VIJAYAWADA: The Andhra Pradesh High Court has upheld the mandatory minimum attendance rule for B.Tech students, ruling that eligibility to appear for semester examinations is contingent upon fulfilling the prescribed attendance criteria.
A division bench comprising Justice Dhiraj Singh Thakur and Justice Cheemalapati Ravi delivered the verdict while hearing an appeal filed by GMR Institute of Technology (GMRIT), Srikakulam, challenging a single-judge bench’s earlier order.
The court affirmed that the attendance regulations framed by Jawaharlal Nehru Technological University (JNTU) and GMRIT are valid and enforceable.
It struck down the earlier ruling which had deemed the attendance norm arbitrary and had allowed a student, Kaushik, to write his third-semester examinations despite failing to meet the 65 per cent attendance threshold due to illness.
The division bench observed that although Kaushik had subsequently progressed to the fourth and fifth semesters, it would be impractical to direct him to return to the third semester solely due to a technical deficiency in attendance.
Considering the unique circumstances, the court granted a one-time exception, permitting Kaushik to attend makeup classes to bridge the attendance gap.

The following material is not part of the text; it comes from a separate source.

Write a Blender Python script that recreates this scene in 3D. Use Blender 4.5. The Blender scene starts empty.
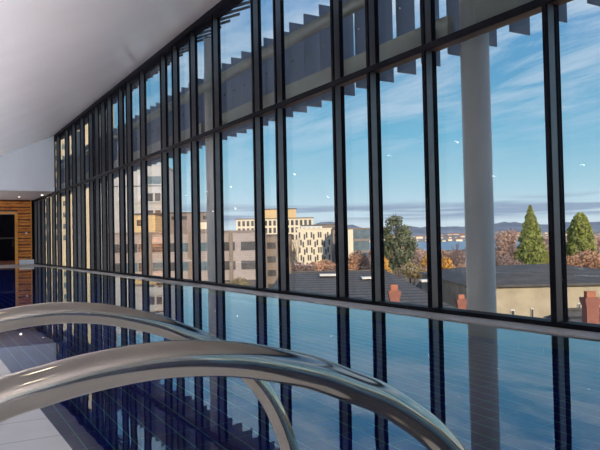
import bpy, bmesh, random
from math import *
from mathutils import Vector, Matrix, noise

C = bpy.context.scene.collection
sc = bpy.context.scene
FOC = 665.0; CAMH = 1.1
ROLL = .021; PITCH = atan(16/665)
F0 = Vector((-.8638, .5038, 0)); R0 = Vector((.5038, .8638, 0))
Fv = Vector((F0.x*cos(PITCH), F0.y*cos(PITCH), sin(PITCH)))
U0 = Vector((-F0.x*sin(PITCH), -F0.y*sin(PITCH), cos(PITCH)))
Rv = R0*cos(ROLL) - U0*sin(ROLL); Uv = U0*cos(ROLL) + R0*sin(ROLL)
CAM = Vector((0, 0, CAMH)); TOWN = atan2(R0.y, R0.x)

def at(px, py, dist):
    """world point seen at a pixel, at a horizontal forward distance"""
    d = Fv + Rv*((px-300)/FOC) + Uv*((225-py)/FOC)
    return CAM + d*(dist/(d.x*F0.x+d.y*F0.y))

# ------------------------------------------------------------ helpers
def obj(name, bm, mats, parent=None, smooth=False):
    me = bpy.data.meshes.new(name)
    bmesh.ops.recalc_face_normals(bm, faces=bm.faces[:])
    bm.to_mesh(me); bm.free()
    for m in (mats if isinstance(mats, (list, tuple)) else [mats]): me.materials.append(m)
    if smooth:
        for p in me.polygons: p.use_smooth = True
    o = bpy.data.objects.new(name, me); C.objects.link(o)
    if parent: o.parent = parent
    return o
def tag(o, label=None, cat=None, group=None, kind=None):
    if label: o['label'] = label
    if cat: o['category'] = cat
    if group: o['group'] = group
    if kind: o['kind'] = kind
    return o
def empty(name, loc=(0, 0, 0), rz=0):
    o = bpy.data.objects.new(name, None); C.objects.link(o)
    o.location = loc; o.rotation_euler = (0, 0, rz); o.empty_display_size = .2
    return o
def bx(bm, a, b, mi=0):
    x0, y0, z0 = a; x1, y1, z1 = b
    v = [bm.verts.new(p) for p in ((x0,y0,z0),(x1,y0,z0),(x1,y1,z0),(x0,y1,z0),(x0,y0,z1),(x1,y0,z1),(x1,y1,z1),(x0,y1,z1))]
    for f in ((0,3,2,1),(4,5,6,7),(0,1,5,4),(1,2,6,5),(2,3,7,6),(3,0,4,7)):
        bm.faces.new([v[i] for i in f]).material_index = mi
def box(a, b):
    bm = bmesh.new(); bx(bm, a, b); return bm
def prism(bm, pts, x0, x1, axis='x'):
    """extrude a (y,z) outline along x (or an (x,z) outline along y)"""
    f = (lambda p, t: (t, p[0], p[1])) if axis == 'x' else (lambda p, t: (p[0], t, p[1]))
    A = [bm.verts.new(f(p, x0)) for p in pts]; B = [bm.verts.new(f(p, x1)) for p in pts]
    n = len(pts); bm.faces.new(A); bm.faces.new(B[::-1])
    for i in range(n): bm.faces.new((A[i], B[i], B[(i+1) % n], A[(i+1) % n]))
def tube(bm, pts, rad, seg=12, cap=True):
    pts = [Vector(p) for p in pts]; rings = []; prev = None
    for i, p in enumerate(pts):
        t = (pts[min(i+1, len(pts)-1)] - pts[max(i-1, 0)]).normalized()
        if prev is None:
            a = Vector((0, 0, 1)) if abs(t.z) < .9 else Vector((1, 0, 0))
            n = t.cross(a).normalized()
        else:
            n = (prev - t*prev.dot(t)).normalized()
        prev = n; b = t.cross(n)
        r = rad[i] if isinstance(rad, (list, tuple)) else rad
        rings.append([bm.verts.new(p + n*(r*cos(2*pi*k/seg)) + b*(r*sin(2*pi*k/seg))) for k in range(seg)])
    for i in range(len(rings)-1):
        for k in range(seg):
            bm.faces.new((rings[i][k], rings[i][(k+1) % seg], rings[i+1][(k+1) % seg], rings[i+1][k]))
    if cap: bm.faces.new(rings[0][::-1]); bm.faces.new(rings[-1])
def lathe(bm, prof, seg=24, c=(0, 0)):
    rings = [[bm.verts.new((c[0]+r*cos(2*pi*k/seg), c[1]+r*sin(2*pi*k/seg), z)) for k in range(seg)] for r, z in prof]
    for i in range(len(rings)-1):
        for k in range(seg): bm.faces.new((rings[i][k], rings[i][(k+1) % seg], rings[i+1][(k+1) % seg], rings[i+1][k]))
    bm.faces.new(rings[0][::-1]); bm.faces.new(rings[-1])
def catmull(P, n=6):
    out = []
    for i in range(len(P)-1):
        p0 = Vector(P[max(i-1, 0)]); p1 = Vector(P[i]); p2 = Vector(P[i+1]); p3 = Vector(P[min(i+2, len(P)-1)])
        for k in range(n):
            t = k/n
            out.append(.5*((2*p1)+(p2-p0)*t+(2*p0-5*p1+4*p2-p3)*t*t+(3*p1-p0-3*p2+p3)*t*t*t))
    out.append(Vector(P[-1])); return out

# ------------------------------------------------------------ materials
def newmat(name):
    m = bpy.data.materials.new(name); m.use_nodes = True
    nt = m.node_tree; b = nt.nodes.get('Principled BSDF'); return m, nt, b
def srgb(r, g, b):
    f = lambda c: (c/255/12.92 if c/255 <= .04045 else ((c/255+.055)/1.055)**2.4)
    return (f(r), f(g), f(b), 1)
def mat(name, col, rough=.6, metal=0, var=.12, scale=3, bump=0, spec=.5, col2=None):
    m, nt, b = newmat(name)
    col = tuple(col) if len(col) == 4 else tuple(col)+(1,)
    b.inputs['Roughness'].default_value = rough; b.inputs['Metallic'].default_value = metal
    b.inputs['Specular IOR Level'].default_value = spec
    tc = nt.nodes.new('ShaderNodeTexCoord'); n = nt.nodes.new('ShaderNodeTexNoise')
    n.inputs['Scale'].default_value = scale; n.inputs['Detail'].default_value = 5
    nt.links.new(tc.outputs['Object'], n.inputs['Vector'])
    r = nt.nodes.new('ShaderNodeValToRGB'); nt.links.new(n.outputs['Fac'], r.inputs['Fac'])
    r.color_ramp.elements[0].position = .3; r.color_ramp.elements[1].position = .7
    r.color_ramp.elements[0].color = tuple(c*(1-var) for c in col[:3])+(1,)
    r.color_ramp.elements[1].color = col2 if col2 else tuple(min(1, c*(1+var)) for c in col[:3])+(1,)
    nt.links.new(r.outputs['Color'], b.inputs['Base Color'])
    if bump:
        bp = nt.nodes.new('ShaderNodeBump'); bp.inputs['Strength'].default_value = bump
        bp.inputs['Distance'].default_value = .02
        nt.links.new(n.outputs['Fac'], bp.inputs['Height']); nt.links.new(bp.outputs['Normal'], b.inputs['Normal'])
    return m
def math(nt, op, a, b=None, c=None):
    n = nt.nodes.new('ShaderNodeMath'); n.operation = op
    for i, v in enumerate((a, b, c)):
        if v is None: continue
        if isinstance(v, (int, float)): n.inputs[i].default_value = v
        else: nt.links.new(v, n.inputs[i])
    return n.outputs[0]
def gridmat(name, col, line, px, ox, py, oy, w, rough, metal=0, var=.1, wx=None):
    """tiles in the x-y plane with joints"""
    m, nt, b = newmat(name)
    tc = nt.nodes.new('ShaderNodeTexCoord'); s = nt.nodes.new('ShaderNodeSeparateXYZ')
    nt.links.new(tc.outputs['Object'], s.inputs[0])
    masks = []
    for out, p, o, ww in ((s.outputs[0], px, ox, wx or w), (s.outputs[1], py, oy, w)):
        u = math(nt, 'FRACT', math(nt, 'MULTIPLY', math(nt, 'SUBTRACT', out, o), 1/p))
        dd = math(nt, 'ABSOLUTE', math(nt, 'SUBTRACT', u, .5))
        masks.append(math(nt, 'GREATER_THAN', dd, .5 - ww/p/2))
    k = math(nt, 'MAXIMUM', masks[0], masks[1])
    n = nt.nodes.new('ShaderNodeTexNoise'); n.inputs['Scale'].default_value = 5; nt.links.new(tc.outputs['Object'], n.inputs['Vector'])
    r = nt.nodes.new('ShaderNodeValToRGB'); nt.links.new(n.outputs['Fac'], r.inputs['Fac'])
    r.color_ramp.elements[0].position = .3; r.color_ramp.elements[1].position = .7
    r.color_ramp.elements[0].color = tuple(c*(1-var) for c in col[:3])+(1,); r.color_ramp.elements[1].color = tuple(c*(1+var) for c in col[:3])+(1,)
    mx = nt.nodes.new('ShaderNodeMix'); mx.data_type = 'RGBA'
    nt.links.new(k, mx.inputs[0]); nt.links.new(r.outputs['Color'], mx.inputs[6]); mx.inputs[7].default_value = line
    nt.links.new(mx.outputs[2], b.inputs['Base Color'])
    b.inputs['Roughness'].default_value = rough; b.inputs['Metallic'].default_value = metal
    return m
def glassmat(name, ior, tint, rough=0.0, refl=(1, 1, 1, 1)):
    """clear pane: lets light through and mirrors by Fresnel"""
    m, nt, b = newmat(name); nt.nodes.remove(b)
    out = nt.nodes['Material Output']
    geo = nt.nodes.new('ShaderNodeNewGeometry'); dt = nt.nodes.new('ShaderNodeVectorMath'); dt.operation = 'DOT_PRODUCT'
    nt.links.new(geo.outputs['Incoming'], dt.inputs[0]); nt.links.new(geo.outputs['Normal'], dt.inputs[1])
    g = math(nt, 'POWER', math(nt, 'SUBTRACT', 1.0, math(nt, 'ABSOLUTE', dt.outputs['Value'])), 5)
    fr_ = math(nt, 'ADD', math(nt, 'MULTIPLY', g, .55), ior)
    tr = nt.nodes.new('ShaderNodeBsdfTransparent'); tr.inputs['Color'].default_value = tint
    gl = nt.nodes.new('ShaderNodeBsdfGlossy'); gl.inputs['Roughness'].default_value = rough; gl.inputs['Color'].default_value = refl
    mx = nt.nodes.new('ShaderNodeMixShader')
    nt.links.new(fr_, mx.inputs[0]); nt.links.new(tr.outputs[0], mx.inputs[1]); nt.links.new(gl.outputs[0], mx.inputs[2])
    nt.links.new(mx.outputs[0], out.inputs['Surface']); return m
def emis(name, col, s):
    m, nt, b = newmat(name)
    b.inputs['Base Color'].default_value = (.8, .8, .8, 1)
    b.inputs['Emission Color'].default_value = col; b.inputs['Emission Strength'].default_value = s
    return m

M = {}
M['plaster'] = mat('white_plaster_ceiling', (.82, .775, .785), .26, var=.03, scale=.6, spec=.6)
M['wallwhite'] = mat('white_painted_wall', (.84, .88, .92), .5, var=.02, scale=1)
M['soffit'] = mat('grey_soffit_paint', (.52, .49, .48), .6, var=.03)
M['alu'] = mat('dark_anodised_aluminium', (.007, .0075, .012), .55, .0, var=.1, scale=8, spec=.06)
M['alu_web'] = mat('grey_aluminium_side', (.21, .19, .185), .32, .9, var=.08, scale=4)  # warm tint stands in for the sunlit town mirrored in the sides
M['alu_under'] = mat('brown_grey_aluminium_underside', (.075, .05, .05), .5, .1, var=.1, scale=4)
M['ledge'] = mat('pale_stone_ledge', (.40, .365, .34), .55, var=.1, scale=9)
M['shelf'] = mat('wet_stone_shelf', (.24, .25, .26), .5, var=.1, scale=9)
M['deck'] = gridmat('white_deck_tiles', (.90, .88, .87), (.30, .28, .27, 1), .45, -4.085, 2.4, -.5, .006, .25, var=.03)
M['pooltile'] = gridmat('navy_pool_tiles', (.022, .060, .52), (.16, .62, .85, 1), .33, -4.79, .153, 1.73, .0095, .4, var=.15, wx=.0045)
M['steel'] = mat('polished_stainless_steel', (.55, .50, .425), .09, 1, var=.03, scale=30)
M['fin'] = mat('slate_grey_fin_metal', (.165, .195, .26), .5, .1, var=.05)
M['beam'] = mat('olive_grey_painted_steel', (.22, .225, .20), .5, .1, var=.06)
M['column'] = mat('warm_grey_concrete', (.44, .42, .38), .32, var=.08, scale=1.2)
M['blade'] = mat('dark_eave_blade_metal', (.06, .055, .06), .5, .2)
M['glass'] = glassmat('clear_window_glass', .013, (.95, .975, .98, 1))
M['doorglass'] = mat('dark_room_door_glass', (.004, .004, .008), .08, 0, var=.2)  # near-black tone stands for the unlit room behind the door
M['rubber'] = mat('black_rubber', (.01, .01, .01), .8)
M['lamp_on'] = emis('warm_white_lamp', (1, .9, .75, 1), 14)
M['lamp_rim'] = mat('white_lamp_rim', (.8, .8, .8), .4)
M['added_uplight'] = emis('added_fill_strip', (.96, .95, 1, 1), 58)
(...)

The court clarified that this relief is not to be treated as a precedent. It cautioned that students cannot cite this judgment in future petitions to seek exemption from the mandatory attendance rule. Kaushik, an engineering student at GMRIT, was initially barred from appearing in his third-semester exams due to poor attendance caused by illness.
He approached the High Court, which allowed him to sit for the exams. When the college withheld his results, he filed a second petition. The single-judge bench had ruled in his favour, terming the attendance rule unreasonable in his case—an order now overturned by the division bench.